Le pire des terrorismes c'est celui qu'on inflige à soi même: la peur de certains néo politiques Tunisiens de voir leur sort confondu avec celui de l'Egypte a contaminé une grande partie des honnêtes gens dans la magistrature pour fermer les yeux sur l'état profond et laisser prospérer une société de non droit qui aboutit forcément à une dictature sans foi ni loi.  

            Beaucoup de partis politiques  revendiquent aujourd'hui cette notion de prestige d’état ou de souveraineté, mais personne ne parvient à les définir,  à leur donner un sens compréhensible par tous les Tunisiens. En effet, cette notion de prestige cache une vision répressive du pouvoir et devient un danger quand les lobbys mafieux s'y attachent pour reprendre le pouvoir. Elle devient alors un excellent  mécanisme de répression, d’autoritarisme et d’endoctrinement du peuple.

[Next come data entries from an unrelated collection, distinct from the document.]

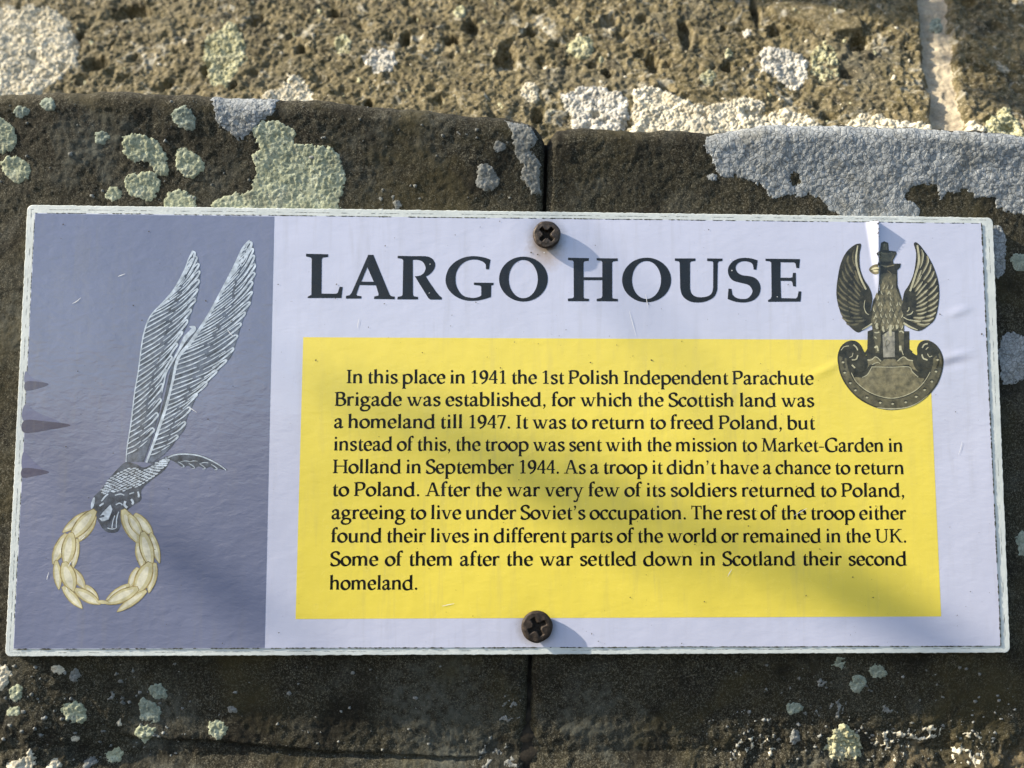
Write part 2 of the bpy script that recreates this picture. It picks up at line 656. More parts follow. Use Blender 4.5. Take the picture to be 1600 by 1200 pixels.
UJ_W = abs(up_ab(1500, 160)[0] - up_ab(1448, 160)[0]) / 2
SLAB = [(1195, 10), (1240, 4), (1300, 12), (1345, 30), (1352, 52), (1300, 58), (1255, 40), (1205, 30)]
SLAB_AB = np.array([up_ab(*p) for p in SLAB])


def poly_sd(a, b, poly):
    """signed distance to a closed polygon, positive inside"""
    a = np.asarray(a, float)
    b = np.asarray(b, float)
    d = np.full(a.shape, 1e9)
    inside = np.zeros(a.shape, bool)
    n = len(poly)
    for i in range(n):
        x1, y1 = poly[i]
        x2, y2 = poly[(i + 1) % n]
        ex, ey = x2 - x1, y2 - y1
        L2 = ex * ex + ey * ey + 1e-18
        t = np.clip(((a - x1) * ex + (b - y1) * ey) / L2, 0, 1)
        d = np.minimum(d, np.hypot(a - x1 - t * ex, b - y1 - t * ey))
        if y1 != y2:
            cr = ((y1 > b) != (y2 > b)) & (a < (x2 - x1) * (b - y1) / (y2 - y1) + x1)
            inside ^= cr
    return np.where(inside, d, -d)


def upper_h(a, b):
    wx = a + 0.002 * fbm(a, b, 0.012, 2, 61)
    wb = b + 0.002 * fbm(a, b, 0.012, 2, 62)
    h = 0.0024 * fbm(a, b, 0.05, 3, 20)
    h = h + 0.0022 * fbm(wx, wb, 0.014, 4, 21, 0.62)
    h = h + 0.0017 * fbm(wx, wb, 0.0045, 3, 24, 0.65)
    h = h - 0.0016 * np.abs(fbm(wx, wb, 0.006, 2, 29))
    f2, id2 = worley(wx + 0.002 * fbm(a, b, 0.005, 2, 66), wb, 0.0085, 27)
    h = h - 0.0030 * sstep(0.74, 0.95, id2) * sstep(0.52, 0.10, f2 + 0.15 * fbm(a, b, 0.004, 2, 28))
    slab = sstep(0.0, 0.002, poly_sd(a, b, SLAB_AB) + 0.0008 * fbm(a, b, 0.01, 2, 77))
    h = h * (1 - 0.75 * slab) + slab * 0.0022
    nz = 0.55 * fbm(a, b, 0.007, 3, 91, 0.6)
    for pa, pb, ra, rb in PITS_AB:
        r = np.hypot((a - pa) / ra, (b - pb) / rb) + nz
        h = h - 0.0065 * sstep(1.10, 0.45, r)
    # open joint on the right: the block's edge stands proud of the pale mortar
    dj = a - uj_a(b) + 0.0030 * fbm(a, b, 0.011, 3, 95, 0.6)
    j = sstep(UJ_W + 0.0016, UJ_W - 0.0012, np.abs(dj))
    h = h * (1 - j * 0.6) - j * (0.0040 - 0.10 * (dj - UJ_W * 0.2)) + j * 0.0007 * fbm(a, b, 0.004, 3, 96)
    h = h - 0.0006 * sstep(0, 0.004, dj - UJ_W)          # next block lies a little deeper
    return h


def upper_points(a, b, lift):
    e = 4e-4
    h = upper_h(a, b)
    ga = (upper_h(a + e, b) - upper_h(a - e, b)) / (2 * e)
    gb = (upper_h(a, b + e) - upper_h(a, b - e)) / (2 * e)
    ga = np.clip(ga, -1, 1)
    gb = np.clip(gb, -1, 1)
    n = UN - ga[..., None] * UA - gb[..., None] * UB
    n /= np.linalg.norm(n, axis=-1, keepdims=True)
    p = UP0 + a[..., None] * UA + b[..., None] * UB + h[..., None] * UN
    return p + n * lift[..., None]


b_lo = -0.012
b_hi = up_ab(800, -60)[1]
A_ = np.arange(up_ab(-60, 0)[0] - 0.01, up_ab(1660, 0)[0] + 0.012, 0.00046)
B_ = np.arange(b_lo, b_hi, 0.00046)
A_ = np.concatenate([np.linspace(A_[0] - 0.40, A_[0], 100)[:-1], A_, np.linspace(A_[-1], A_[-1] + 0.40, 100)[1:]])
B_ = np.concatenate([B_, np.linspace(B_[-1], B_[-1] + 0.35, 100)[1:]])
GA, GB = np.meshgrid(A_, B_)
UPP = upper_points(GA, GB, np.zeros_like(GA))
dj = GA - uj_a(GB) + 0.0030 * fbm(GA, GB, 0.011, 3, 95, 0.6)
uq = grid_quads(*GA.shape)
djm = dj.reshape(-1)[uq].mean(1)
UPP_f = UPP.reshape(-1, 3)


def sub_mesh(name, sel, mat):
    q = uq[sel]
    used = np.unique(q)
    rm = np.zeros(len(UPP_f), np.int64)
    rm[used] = np.arange(len(used))
    return wall_part(name, UPP_f[used], rm[q], mat)


sub_mesh('upper_stone', djm < -UJ_W * 0.9, M_UPPER)
sub_mesh('mortar_joint', np.abs(djm) <= UJ_W * 0.9, M_MORTAR)
sub_mesh('upper_stone', djm > UJ_W * 0.9, M_UPPER)


# --- unseen leaf shapes added along the sun's path to shade chosen spots
k = NT('shade_leaf_green', 0.4, 0.5)
k.color(k.ramp(k.noise(90, 3), [(0.3, (0.03, 0.06, 0.018)), (0.7, (0.06, 0.10, 0.03))]))
M_SHADE_LEAF = k.m
shade_leaves = bpy.data.objects.new('unseen_shade_leaves', None)
C.objects.link(shade_leaves)
shade_leaves.parent = wall
shade_leaves.location = wall_off
SHADE_SIGN = [(840, 745, 1.45, 0.0105, 0.010), (1030, 800, 1.5, 0.007, 0.009), (1400, 950, 1.4, 0.012, 0.010), (1260, 905, 1.45, 0.006, 0.007),
       (330, 900, 1.5, 0.008, 0.008), (610, 665, 1.45, 0.005, 0.007)]
SHADE_UPPER = [(1590, 20, 0.62, 0.022, 0.020), (1515, 25, 0.66, 0.020, 0.018), (1430, 5, 0.60, 0.020, 0.017), (1340, -8, 0.64, 0.020, 0.014), (1240, -14, 0.60, 0.018, 0.012), (1150, -16, 0.66, 0.014, 0.010),
          (1600, 95, 0.68, 0.017, 0.016), (1545, 85, 0.64, 0.014, 0.012), (1640, 150, 0.62, 0.018, 0.016)]
e1_ = np.cross(SUN, np.array([0, 0, 1.0]))
e1_ /= np.linalg.norm(e1_)
e2_ = np.cross(e1_, SUN)
pts_ = []
for i, (x, y, t, ra, rb) in enumerate(SHADE_SIGN + SHADE_UPPER):
    if i < len(SHADE_SIGN):
        X_, Z_ = at_y(x, y)
        c0 = np.array([X_, 0, Z_]) + SUN * t
    else:
        c0 = at_plane(x, y, UP0, UN) + SUN * t
    pts_.append(c0)
    shp = [(0, -1.0), (0.55, -0.85), (1.0, -0.45), (0.62, -0.15), (0.85, 0.35), (0.35, 0.4), (0, 1.15), (-0.35, 0.4), (-0.85, 0.35), (-0.62, -0.15), (-1.0, -0.45), (-0.55, -0.85)]
    V = [tuple(c0 + SUN * 0.002)] + [tuple(c0 + e1_ * p * ra + e2_ * q * rb) for p, q in shp]
    V += [tuple(np.array(v) - SUN * 0.0006) for v in V]
    n_ = len(shp)
    Fc = [(0, 1 + j, 1 + (j + 1) % n_) for j in range(n_)] + [(n_ + 1, n_ + 2 + (j + 1) % n_, n_ + 2 + j) for j in range(n_)]
    Fc += [(1 + j, n_ + 2 + j, n_ + 2 + (j + 1) % n_, 1 + (j + 1) % n_) for j in range(n_)]
    link_mesh('shade_leaf', V, Fc, [M_SHADE_LEAF], shade_leaves)
pts_.sort(key=lambda p: p[0])
stem_path = [np.array([-1.35, 0.05, 0.95])] + pts_
V, Fc = [], []
for i, p in enumerate(stem_path):
    r_ = 0.0016 * (1 - 0.6 * i / len(stem_path))
    for a_ in range(6):
        V.append(tuple(p + SUN * 0.004 + r_ * (math.cos(a_ * 1.047) * e2_ + math.sin(a_ * 1.047) * np.array([0, 1.0, 0]))))
for i in range(len(stem_path) - 1):
    for a_ in range(6):
        Fc.append((i * 6 + a_, i * 6 + (a_ + 1) % 6, i * 6 + 6 + (a_ + 1) % 6, i * 6 + 6 + a_))
link_mesh('stem', V, Fc, [M_SHADE_LEAF], shade_leaves)  # joins the added leaf shapes out of view


# ----------------------------------------------------------------- the sign
# photo pixel -> sign plane; a gentle relief of the laminated sheet is shared by everything printed on it
RDG_T = at_y(1369, 350)
RDG_B = at_y(1374, 468)
WRK = [(at_y(1497, 487), 0.004, 0.0012, 0.00022, 20), (at_y(1490, 556), 0.0055, 0.0011, 0.00024, 12), (at_y(1486, 571), 0.005, 0.0010, -0.00016, 12),
       (at_y(1290, 578), 0.006, 0.0012, 0.00018, 25)]
SCREWS = [at_y(854, 369), at_y(838, 977)]


def sheet_h(X, Z):
    X = np.asarray(X, float)
    Z = np.asarray(Z, float)
    t = np.clip((Z - RDG_B[1]) / (RDG_T[1] - RDG_B[1]), 0, 1.1)
    xr = RDG_B[0] + (RDG_T[0] - RDG_B[0]) * t
    d = X - xr
    w = 0.0013 + 0.0032 * t
    up = np.where(d < 0, sstep(-w, 0, d) ** 1.2, np.clip(1 - d / 0.0004, 0, 1))
    h = 0.0021 * t ** 1.5 * up
    for (wx, wz), sx, sz, am, an in WRK:
        c, s = math.cos(R(an)), math.sin(R(an))
        u = (X - wx) * c + (Z - wz) * s
        v = -(X - wx) * s + (Z - wz) * c
        h = h + am * np.exp(-(u / sx) ** 2 - (v / sz) ** 2)
    h = h + 0.00010 * fbm(X, Z, 0.07, 2, 120)
    for sx, sz in SCREWS:
        r2 = ((X - sx) ** 2 + (Z - sz) ** 2)
        h = h - 0.00018 * np.exp(-r2 / 0.007 ** 2)
    return h


SHEET_Y = -0.00022
LAY = 0.000022


def lay(X, Z, level):
    return SHEET_Y - level * LAY - sheet_h(X, Z)


sign = empty('information_sign', (0, 0, 0))
tag(sign, 'white-edged sign with two printed eagle badges and a yellow text panel', 'sign')

# --- aluminium composite plate with rounded corners
hw, hh = SIGN_W / 2, SIGN_H / 2


def quad_pt(u, v):
    return (-hw + u * SIGN_W, hh - v * SIGN_H)


def plate_outline():
    pts = []
    rc = 0.0019
    corners = [(-hw + rc, hh - rc, 180, 90), (hw - rc, hh - rc, 90, 0), (hw - rc, -hh + rc, 0, -90), (-hw + rc, -hh + rc, -90, -180)]
    for cx, cz, a0, a1 in corners:
        for a in np.linspace(a0, a1, 7):
            pts.append((cx + rc * math.cos(R(a)), cz + rc * math.sin(R(a))))
    out = []
    rng = random.Random(4)
    for i in range(len(pts)):
        p, q = np.array(pts[i]), np.array(pts[(i + 1) % len(pts)])
        n = max(1, int(np.linalg.norm(q - p) / 0.0009))
        for k in range(n):
            w = p + (q - p) * k / n
            j = 0.00006 * rng.gauss(0, 1) if n > 3 else 0
            nn = np.array([-(q - p)[1], (q - p)[0]]) / (np.linalg.norm(q - p) + 1e-12)
            out.append(tuple(w + nn * j))
    return out


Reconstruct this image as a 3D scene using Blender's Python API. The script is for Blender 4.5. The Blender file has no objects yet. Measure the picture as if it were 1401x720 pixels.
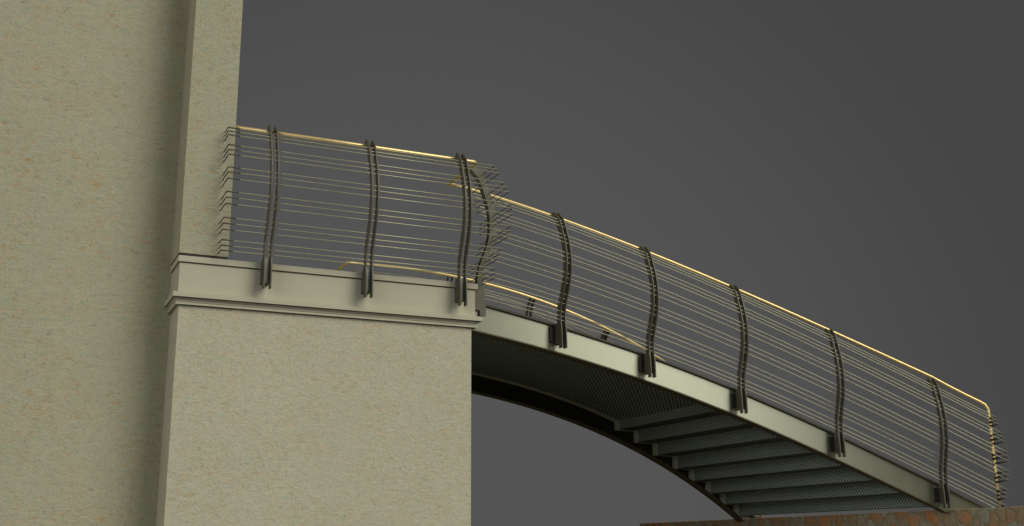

            A mon sens, un état ne peut être prestigieux  que s’il  fait de l'homme son premier objectif de respect et de développement sans peur ni hypocrisie. Cet Etat ne sera prestigieux que s’il considère que la Tunisie est une entité sans frontières régionales réelles ni imaginaires. Si la citoyenneté devient pour lui un objectif au dessus des clivages idéologiques et partisans. En fin "le prestige de l'état profond" risque de nous plomber et nous renvoyer  aux calendres grecs si on ne purge pas nos fantasmes de pouvoir absolu et si on ne remet pas en question le sens qu'on donne facilement à des mots sans consistance. Pour preuve de l'autoritarisme et de l'ambigüité que cache le mot "prestige" rappelons nous de la fameuse phrase de Charles de Gaule: "L’autorité ne va pas sans prestige, ni le prestige sans éloignement."